What does the Local Pack Scorecard actually measure?
Four sections, each scored 0-100: Google Business Profile completeness, review velocity (count + recency), rating quality, and local pack position for a "[trade] [city]" query. The overall grade is the arithmetic mean of the four section scores.
Where does the scorecard data come from?
Live from the Google Places API. Two lookups per scorecard: one for the specific business by name and city, and one for the local pack of "[trade] [city]". Everything in your scorecard is the same data Google would show to a buyer searching for your business.
Why these four sections specifically?
They map to the three signals Google has publicly stated drive local pack ranking — relevance, distance, prominence — plus the visible outcome (local pack position). GBP completeness measures relevance. Review velocity and rating quality measure prominence. Local pack position is the outcome we are trying to influence. Distance is fixed by geography and unmovable, so we do not score it.

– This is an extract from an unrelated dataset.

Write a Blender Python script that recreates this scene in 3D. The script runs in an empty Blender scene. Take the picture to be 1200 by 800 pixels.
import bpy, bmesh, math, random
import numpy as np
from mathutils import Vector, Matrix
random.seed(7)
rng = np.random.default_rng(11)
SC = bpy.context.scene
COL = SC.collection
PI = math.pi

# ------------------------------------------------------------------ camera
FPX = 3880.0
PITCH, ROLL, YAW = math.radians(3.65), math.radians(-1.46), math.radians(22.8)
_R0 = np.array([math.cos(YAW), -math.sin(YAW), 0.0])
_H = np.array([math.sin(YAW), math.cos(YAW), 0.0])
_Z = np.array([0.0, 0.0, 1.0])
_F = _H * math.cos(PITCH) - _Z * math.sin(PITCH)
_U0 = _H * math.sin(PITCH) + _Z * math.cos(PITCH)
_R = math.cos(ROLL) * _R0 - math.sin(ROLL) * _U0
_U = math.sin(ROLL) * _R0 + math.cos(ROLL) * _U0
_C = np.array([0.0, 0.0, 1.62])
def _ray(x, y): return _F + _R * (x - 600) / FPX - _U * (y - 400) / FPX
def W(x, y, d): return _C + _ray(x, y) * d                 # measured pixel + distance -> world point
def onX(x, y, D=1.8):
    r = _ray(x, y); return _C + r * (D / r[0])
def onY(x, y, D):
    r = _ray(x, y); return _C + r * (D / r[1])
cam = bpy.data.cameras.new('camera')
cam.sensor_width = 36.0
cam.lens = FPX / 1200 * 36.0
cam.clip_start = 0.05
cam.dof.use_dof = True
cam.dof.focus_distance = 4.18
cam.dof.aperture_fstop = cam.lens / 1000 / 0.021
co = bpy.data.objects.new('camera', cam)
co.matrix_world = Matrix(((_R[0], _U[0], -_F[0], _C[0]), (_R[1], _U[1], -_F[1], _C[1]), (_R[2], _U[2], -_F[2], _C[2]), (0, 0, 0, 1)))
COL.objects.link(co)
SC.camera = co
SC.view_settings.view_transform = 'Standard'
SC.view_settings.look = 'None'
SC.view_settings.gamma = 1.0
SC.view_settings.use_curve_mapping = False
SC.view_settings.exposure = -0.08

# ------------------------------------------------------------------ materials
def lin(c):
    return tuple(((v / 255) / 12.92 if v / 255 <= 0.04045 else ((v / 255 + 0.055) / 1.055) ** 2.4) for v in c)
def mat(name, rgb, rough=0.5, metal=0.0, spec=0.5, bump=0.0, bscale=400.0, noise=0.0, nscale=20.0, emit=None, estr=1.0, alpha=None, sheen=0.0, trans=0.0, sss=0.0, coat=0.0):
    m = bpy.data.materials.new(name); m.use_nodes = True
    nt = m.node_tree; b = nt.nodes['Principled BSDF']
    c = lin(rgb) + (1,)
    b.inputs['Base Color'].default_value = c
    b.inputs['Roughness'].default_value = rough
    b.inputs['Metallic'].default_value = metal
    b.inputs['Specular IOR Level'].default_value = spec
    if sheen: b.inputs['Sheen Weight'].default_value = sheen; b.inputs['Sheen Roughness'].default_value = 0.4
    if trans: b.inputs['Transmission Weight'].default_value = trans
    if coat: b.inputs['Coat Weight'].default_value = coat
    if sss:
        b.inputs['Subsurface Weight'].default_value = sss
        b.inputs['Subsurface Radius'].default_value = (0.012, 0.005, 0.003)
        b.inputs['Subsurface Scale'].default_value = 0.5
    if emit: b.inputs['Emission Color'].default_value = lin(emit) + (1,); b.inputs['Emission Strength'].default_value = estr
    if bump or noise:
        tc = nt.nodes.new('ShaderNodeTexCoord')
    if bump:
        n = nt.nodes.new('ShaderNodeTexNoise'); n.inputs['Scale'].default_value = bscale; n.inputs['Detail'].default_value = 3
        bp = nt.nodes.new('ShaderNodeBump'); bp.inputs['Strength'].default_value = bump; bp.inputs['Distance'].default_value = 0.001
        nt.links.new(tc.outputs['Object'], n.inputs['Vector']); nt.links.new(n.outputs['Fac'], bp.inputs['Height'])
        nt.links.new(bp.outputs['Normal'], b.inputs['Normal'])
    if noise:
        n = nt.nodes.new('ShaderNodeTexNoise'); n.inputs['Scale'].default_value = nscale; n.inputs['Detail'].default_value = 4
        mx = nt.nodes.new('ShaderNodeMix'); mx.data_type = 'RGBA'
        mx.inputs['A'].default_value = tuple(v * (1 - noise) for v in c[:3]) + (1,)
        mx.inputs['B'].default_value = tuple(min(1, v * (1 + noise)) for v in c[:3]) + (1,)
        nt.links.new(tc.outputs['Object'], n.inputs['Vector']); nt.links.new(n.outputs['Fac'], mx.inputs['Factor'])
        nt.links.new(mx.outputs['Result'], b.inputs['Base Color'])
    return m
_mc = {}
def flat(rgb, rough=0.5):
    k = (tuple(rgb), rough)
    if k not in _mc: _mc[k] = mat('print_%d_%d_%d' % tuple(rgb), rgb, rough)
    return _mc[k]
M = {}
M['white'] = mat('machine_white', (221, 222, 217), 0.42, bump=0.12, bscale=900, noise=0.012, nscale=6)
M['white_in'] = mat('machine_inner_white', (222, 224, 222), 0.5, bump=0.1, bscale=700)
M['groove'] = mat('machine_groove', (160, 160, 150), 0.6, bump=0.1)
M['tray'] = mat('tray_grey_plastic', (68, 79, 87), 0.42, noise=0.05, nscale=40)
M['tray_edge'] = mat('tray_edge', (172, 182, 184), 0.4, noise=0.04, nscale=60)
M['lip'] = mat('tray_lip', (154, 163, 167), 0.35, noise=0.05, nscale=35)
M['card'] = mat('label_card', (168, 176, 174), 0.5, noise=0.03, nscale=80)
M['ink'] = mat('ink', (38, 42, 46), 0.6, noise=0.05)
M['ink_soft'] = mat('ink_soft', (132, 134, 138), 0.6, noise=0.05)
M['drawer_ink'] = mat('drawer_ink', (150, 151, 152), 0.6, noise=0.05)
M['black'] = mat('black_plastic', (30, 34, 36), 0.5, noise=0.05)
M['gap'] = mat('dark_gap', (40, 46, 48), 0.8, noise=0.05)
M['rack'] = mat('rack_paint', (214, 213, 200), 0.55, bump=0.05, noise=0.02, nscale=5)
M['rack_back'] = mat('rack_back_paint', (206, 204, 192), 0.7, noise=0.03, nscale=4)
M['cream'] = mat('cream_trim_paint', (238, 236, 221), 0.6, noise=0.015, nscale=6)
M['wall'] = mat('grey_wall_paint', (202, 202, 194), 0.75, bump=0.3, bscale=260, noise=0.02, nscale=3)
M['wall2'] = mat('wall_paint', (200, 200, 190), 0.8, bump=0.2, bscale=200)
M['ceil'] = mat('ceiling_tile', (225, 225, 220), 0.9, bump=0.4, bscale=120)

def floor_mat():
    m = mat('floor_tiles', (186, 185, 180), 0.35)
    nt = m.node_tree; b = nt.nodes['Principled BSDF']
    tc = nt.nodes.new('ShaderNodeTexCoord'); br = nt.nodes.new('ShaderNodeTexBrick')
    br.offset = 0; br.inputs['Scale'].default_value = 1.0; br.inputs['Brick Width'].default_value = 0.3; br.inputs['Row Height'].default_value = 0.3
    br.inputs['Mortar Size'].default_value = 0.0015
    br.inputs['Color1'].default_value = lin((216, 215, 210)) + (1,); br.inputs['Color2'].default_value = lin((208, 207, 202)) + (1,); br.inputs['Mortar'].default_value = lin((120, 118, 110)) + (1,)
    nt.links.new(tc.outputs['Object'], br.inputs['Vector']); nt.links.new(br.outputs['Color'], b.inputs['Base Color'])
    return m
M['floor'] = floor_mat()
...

How is the grade letter calculated?
A = 90-100, B = 80-89, C = 65-79, D = 50-64, F = below 50. Both the overall grade and the per-section grades use the same scale.
Is the score weighted by industry?
No. Every business is scored on the same four signals with the same weights. We considered industry-specific weights and rejected them — the underlying ranking signals are universal across local services, and varying weights per industry would just hide complexity that buyers cannot verify.
What are the limits of this scorecard?
Three honest limits. First, we cannot see your photo upload dates (Places API does not expose them), so photo recency is estimated from total count. Second, we cannot see your Google Business Profile posts cadence — that is on the Business Profile API which requires OAuth. Third, we cannot see citation consistency across third-party sites (Yelp, BBB, Yellowpages) — that is a deeper paid audit. The scorecard captures roughly 75% of what a full audit would show, for free, in 30 seconds.
How accurate is the local pack position check?
It runs the same query you would type — "[trade] [city]" — against Google Places at the time you generate the scorecard. The result reflects what a searcher in or near that city would see. Mobile vs desktop and exact user-location can shift the local pack slightly, but the top 3 is consistent enough that our binary in-or-out check is reliable.